W zeszłym sezonie letnim z powodu zbyt głośnego zachowania turystów do władz Bodrum wpłynęło 1500 skarg – podaje rosyjski portal branży turystycznej Atorus. To skłoniło włodarzy do podzielenia miasta na dwie strefy – cichą i rozrywkową. Burmistrz Bodrum, Ahmet Aras, już podpisał stosowne rozporządzenie, które reguluje zasady działania lokalnych barów, klubów i dyskotek z głośną muzyką.

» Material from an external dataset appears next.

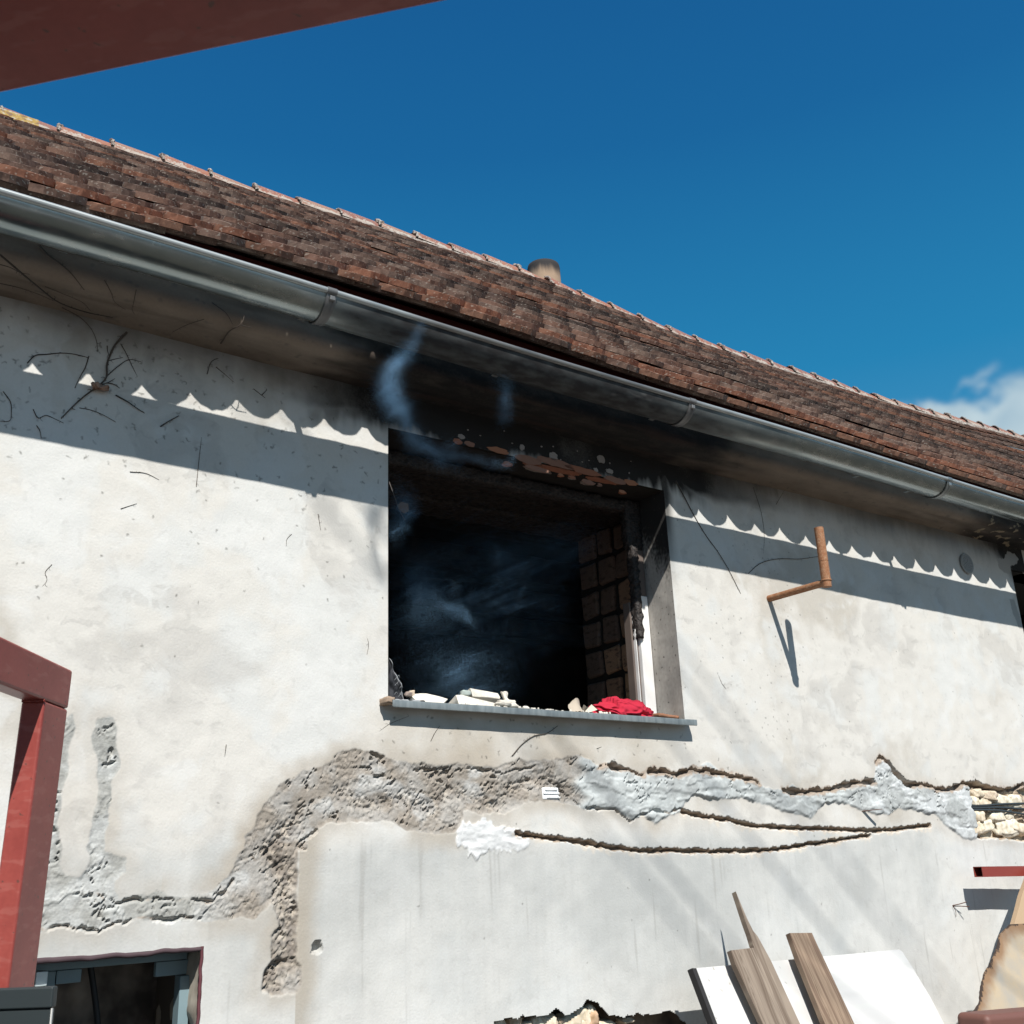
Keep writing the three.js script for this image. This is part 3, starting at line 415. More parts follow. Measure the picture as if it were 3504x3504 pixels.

CZYTAJ TEŻ: Turcja zachęca do zakupów na wakacjach

Jak wyjaśnia zastępca Arasa, Tayfun Yilmaz, osoby, które w nocy chcą spać, zamieszkają w części cichej, a szukający nocnych rozrywek w głośnej. Lokale znajdujące się w tej pierwszej nie będą mogły puszczać muzyki po północy. Nie oznacza to, że o tej godzinie muszą zakończyć pracę, goście będą mogli bawić się dalej, ale w zamkniętych strefach, które zostaną wyciszone materiałami pochłaniającymi dźwięk.

Strefa ciszy ma rozciągać się w Gümüşlük i Bitez. Bary i kluby położone w rozrywkowej części (centrum Bodrum i dzielnica Gümbet) będą mogły puszczać muzykę bez ograniczeń do godziny 4 nad ranem. Ich właściciele chcą jednak stworzyć zamkniętą strefę, w której będzie można działać aż do 5 rano.